- _Challenge_:
Everything from the first line of the data below through the line that contains "R = math.radians" should be written out exactly, please, and nothing more; the pictures stay out.

- _Material provided_:
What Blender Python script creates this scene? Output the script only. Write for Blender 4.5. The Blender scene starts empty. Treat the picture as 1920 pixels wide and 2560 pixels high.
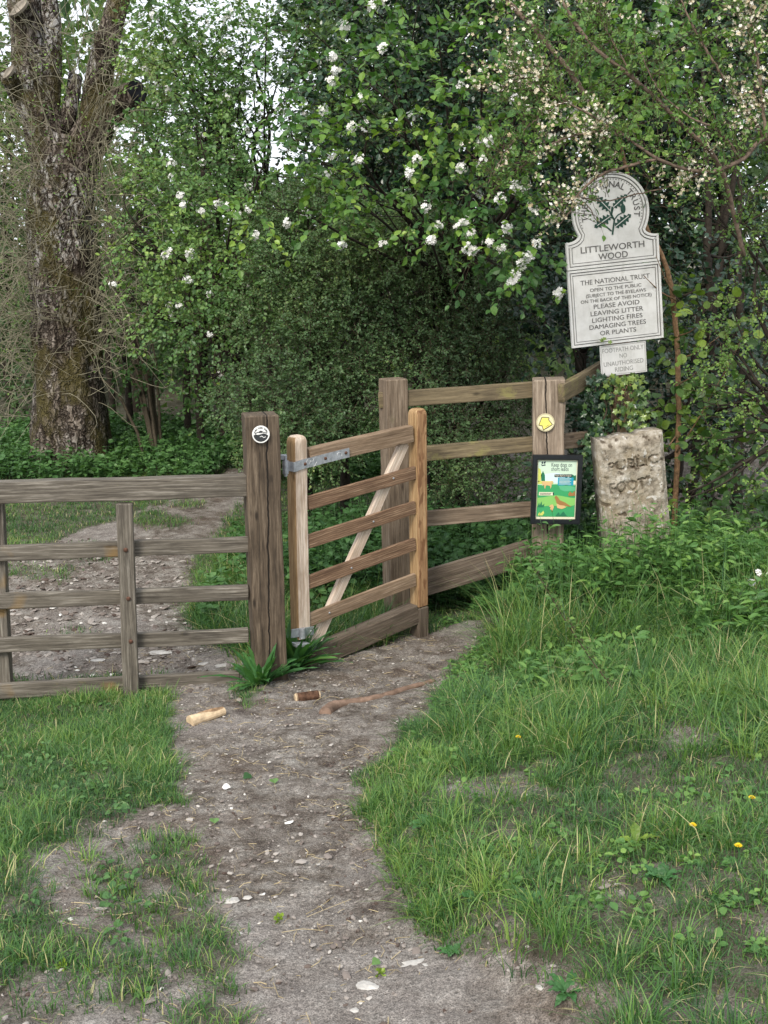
import bpy, math, random
import numpy as np
from mathutils import Vector, Matrix

SC = bpy.context.scene
COL = SC.collection
R = math.radians

# ------------------------------------------------------------------ camera
FPX, CX, CY = 2800.0, 960.0, 1280.0
CAM = np.array([0.0, 0.0, 1.6])
PITCH, ROLL = R(12.7), R(0.8)
fwd = Vector((0, math.cos(PITCH), -math.sin(PITCH)))
right0 = Vector((1, 0, 0)); up0 = right0.cross(fwd)
right = (right0 * math.cos(ROLL) - up0 * math.sin(ROLL)).normalized()
up = right.cross(fwd).normalized()
cd = bpy.data.cameras.new("camera"); cam = bpy.data.objects.new("camera", cd); COL.objects.link(cam)
M = Matrix((right, up, -fwd)).transposed().to_4x4(); M.translation = Vector(CAM)
cam.matrix_world = M
cd.sensor_fit = 'VERTICAL'; cd.sensor_height = 36.0; cd.sensor_width = 27.0
cd.lens = FPX / 2560 * 36.0
cd.clip_start = 0.05; cd.clip_end = 500
SC.camera = cam

# ------------------------------------------------------------------ light
SUN_EL, SUN_AZ = R(42), R(200)          # azimuth measured from +Y clockwise: behind the camera, a little left
w = bpy.data.worlds.new("World"); SC.world = w; w.use_nodes = True
nt = w.node_tree; nt.nodes.clear()
o_ = nt.nodes.new('ShaderNodeOutputWorld'); bg = nt.nodes.new('ShaderNodeBackground')
sky = nt.nodes.new('ShaderNodeTexSky'); sky.sky_type = 'NISHITA'; sky.sun_disc = False
sky.sun_elevation = SUN_EL; sky.sun_rotation = SUN_AZ; sky.dust_density = 4.0; sky.air_density = 1.0
mx = nt.nodes.new('ShaderNodeMixRGB'); mx.blend_type = 'MIX'; mx.inputs[0].default_value = 0.8
mx.inputs[2].default_value = (9.2, 9.6, 10.2, 1)      # the white veil of cloud
nt.links.new(sky.outputs[0], mx.inputs[1]); nt.links.new(mx.outputs[0], bg.inputs[0])
bg.inputs[1].default_value = 0.092
nt.links.new(bg.outputs[0], o_.inputs[0])
sl = bpy.data.lights.new("sun", 'SUN'); so = bpy.data.objects.new("sun", sl); COL.objects.link(so)
sl.energy = 1.7; sl.angle = R(18); sl.color = (1.0, 0.93, 0.82)
sd = Vector((math.sin(SUN_AZ) * math.cos(SUN_EL), math.cos(SUN_AZ) * math.cos(SUN_EL), math.sin(SUN_EL)))
so.rotation_euler = sd.to_track_quat('Z', 'Y').to_euler()
SC.view_settings.view_transform = 'Standard'; SC.view_settings.look = 'None'
SC.view_settings.gamma = 1.0; SC.view_settings.use_curve_mapping = False
SC.view_settings.exposure = 0.92
SC.render.engine = 'CYCLES'
SC.cycles.max_bounces = 6; SC.cycles.diffuse_bounces = 3; SC.cycles.glossy_bounces = 2
SC.cycles.transmission_bounces = 3; SC.cycles.transparent_max_bounces = 4
SC.cycles.sample_clamp_indirect = 4.0

# ------------------------------------------------------------------ helpers
rs = np.random.RandomState(7)
NR, NU, NF = np.array(right), np.array(up), np.array(fwd)

def ray(px, py):
    return NF + NR * ((px - CX) / FPX) - NU * ((py - CY) / FPX)

def at(px, py, Y):
    d = ray(px, py); return CAM + d * (Y / d[1])

def proj(P):
    q = np.asarray(P) - CAM
    z = q @ NF; z = np.where(z < 0.05, 0.05, z)
    return CX + FPX * (q @ NR) / z, CY - FPX * (q @ NU) / z

def on_plane(px, py, p0, n):
    d = ray(px, py); n = np.asarray(n)
    return CAM + d * (((p0 - CAM) @ n) / (d @ n))

def _h(ix, iy, iz, s):
    h = (ix * 374761393 + iy * 668265263 + iz * 2147483647 + s * 974634777) & 0xffffffff
    h = ((h ^ (h >> 13)) * 1274126177) & 0xffffffff
    h = (h ^ (h >> 16)) & 0xffffffff
    return h.astype(np.float64) / 4294967295.0

def vnoise(p, seed=0):
    p = np.asarray(p, dtype=np.float64)
    i = np.floor(p).astype(np.int64); f = p - i; f = f * f * (3 - 2 * f)
    x, y, z = i[..., 0], i[..., 1], i[..., 2]; r = 0
    for dx in (0, 1):
        wx = f[..., 0] if dx else 1 - f[..., 0]
        for dy in (0, 1):
            wy = f[..., 1] if dy else 1 - f[..., 1]
            for dz in (0, 1):
                wz = f[..., 2] if dz else 1 - f[..., 2]
                r = r + wx * wy * wz * _h(x + dx, y + dy, z + dz, seed)
    return r

def fbm(p, seed=0, oct=4):
    a, r, t = 1.0, 0, 0; p = np.asarray(p, dtype=np.float64)
    for k in range(oct):
        r = r + a * vnoise(p * (2 ** k), seed + k); t += a; a *= 0.5
    return r / t

def n2(x, y, s=1.0, seed=0, oct=4):
    return fbm(np.stack([np.asarray(x) * s, np.asarray(y) * s, np.zeros_like(np.asarray(x, dtype=float)) + 0.37], -1), seed, oct)

def sstep(a, b, x):
    t = np.clip((x - a) / (b - a), 0, 1); return t * t * (3 - 2 * t)

def unit(v):
    v = np.asarray(v, dtype=float); return v / np.maximum(np.linalg.norm(v, axis=-1, keepdims=True), 1e-9)

# ---- tagging and linking
WM = {}
def tag(o, label=None, cat=None, group=None, kind=None):
    if label: o['label'] = label
    if cat: o['category'] = cat
    if group: o['group'] = group
    if kind: o['kind'] = kind
    return o

def thing(name, loc, label, cat, group=None, kind=None, rot=None):
    o = bpy.data.objects.new(name, None); COL.objects.link(o); o.empty_display_size = 0.1
    m = Matrix.Translation(Vector(loc))
    if rot is not None: m = m @ rot.to_4x4()
    o.matrix_world = m; WM[o.name] = m.copy()
    return tag(o, label, cat, group, kind)

def link(name, me, mat, parent=None, m=None, smooth=False):
    o = bpy.data.objects.new(name, me); COL.objects.link(o)
    if mat is not None: me.materials.append(mat)
    m = m.copy() if m is not None else Matrix.Identity(4)
    WM[o.name] = m
    if parent is not None:
        o.parent = parent
        o.matrix_basis = WM[parent.name].inverted() @ m
    else:
        o.matrix_world = m
    me.polygons.foreach_set('use_smooth', np.full(len(me.polygons), bool(smooth)))
    return o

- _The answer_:
What Blender Python script creates this scene? Output the script only. Write for Blender 4.5. The Blender scene starts empty. Treat the picture as 1920 pixels wide and 2560 pixels high.
import bpy, math, random
import numpy as np
from mathutils import Vector, Matrix

SC = bpy.context.scene
COL = SC.collection
R = math.radians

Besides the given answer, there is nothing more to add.